Breaking up concepts and ideas into a multiplicity of divergent and contradicting parts on the grounds that no concept has clear-cut definitional boundaries is a postmodernist game undergrads are forced to play in academia. Since no concept ever captures any aspect of reality in a neatly demarcated way, postmodernists have been very successful persuading students that no firmly established concepts and factual statements are possible. Be assured that these deconstructive efforts have been directed entirely against Western concepts and identities in order to create uncertainty, doubt, and weakness among Europeans about their history and culture, so as to facilitate the absorption of the West within an even more confusing, borderless, and ridiculously diversified world controlled by corporations and manipulated by faceless journalists.

(It has been said that the founder of deconstruction, Jacques Derrida, was made to feel like "an outsider" in France, as a "little black and very Arab Jew," and that this was a driving motivation in his relentless effort to deconstruct European identity and promote multiculturalism.)

When we look at Canada it is very certain that this nation was founded by individuals with ancestry in the British Isles and in France. In this respect, they were "European." They were also "Canadian" since most of them were born in Canada. Wikipedia actually has an entry on "European Canadians" which is reasonably accurate and fair. It is a statistical fact that in 1871, according to the first census after Confederation, 32 percent of the Canadian inhabitants were of French ancestry, 24 percent Irish, 20 percent English, 16 percent Scottish, and 6 percent German. And it is a statistical fact that, in 1867, 79 percent had been born in Canada.
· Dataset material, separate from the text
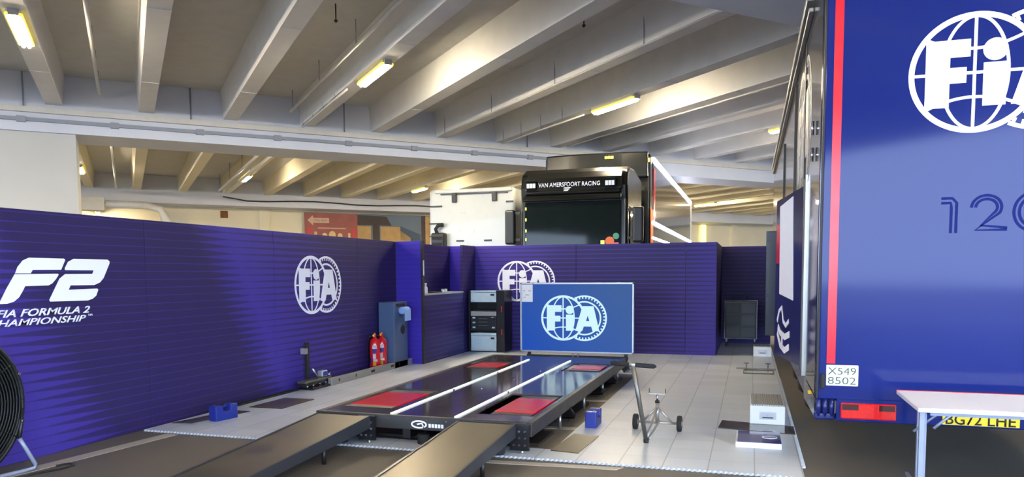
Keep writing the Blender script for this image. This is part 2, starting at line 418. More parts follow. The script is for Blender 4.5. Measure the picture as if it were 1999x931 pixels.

Charlie also says the term "European-Canadian" is "too reductionist" in ignoring that Canadians can also be identified by "their class, educational level, socioeconomic status, occupation, religion, number of generations in Canada, sexual orientation, urban versus rural dweller, political perspective, home province, hobbies, age, gender, or family status."

This is absurd. Obviously Canadians can be distinguished in numerous ways, including weight, musical tastes, color of hair, eating habits — ad infinitum. But if we want to have a conversation about the national or ethnic identities of Canadians it stands to reason that we should focus on the relevant concepts rather than piling up one concept upon another, one subject upon another, creating confusion and conceptual chaos. Can we talk about sexual orientation, or religion, or political ideologies, in particular without talking about every other identification simultaneously? Can we talk about the Charlie Smith of Georgia Straight without talking about the countless Charlie Smiths inhabiting the planet with different hobbies and sexual orientations?

They aim of this type of deconstruction is to create a situation in which nothing can be distinguished from anything else since all things are interconnected and include a multiplicity of other things. This featureless conception of reality in which there are not definite concepts and identities was appropriately ridiculed by Hegel as "the night in which all cows are black." Everything fades into a dark night in which no particular thing can be distinguished from any thing else.

This is what banks, political parties and media outlets, like Georgia Straight, want: a world of indistinguishable Canadians who can be defined in assorted ways without definite roots, identities and knowledge of their ancestry, so they can be easily manipulated to believe whatever the establishment wants them to.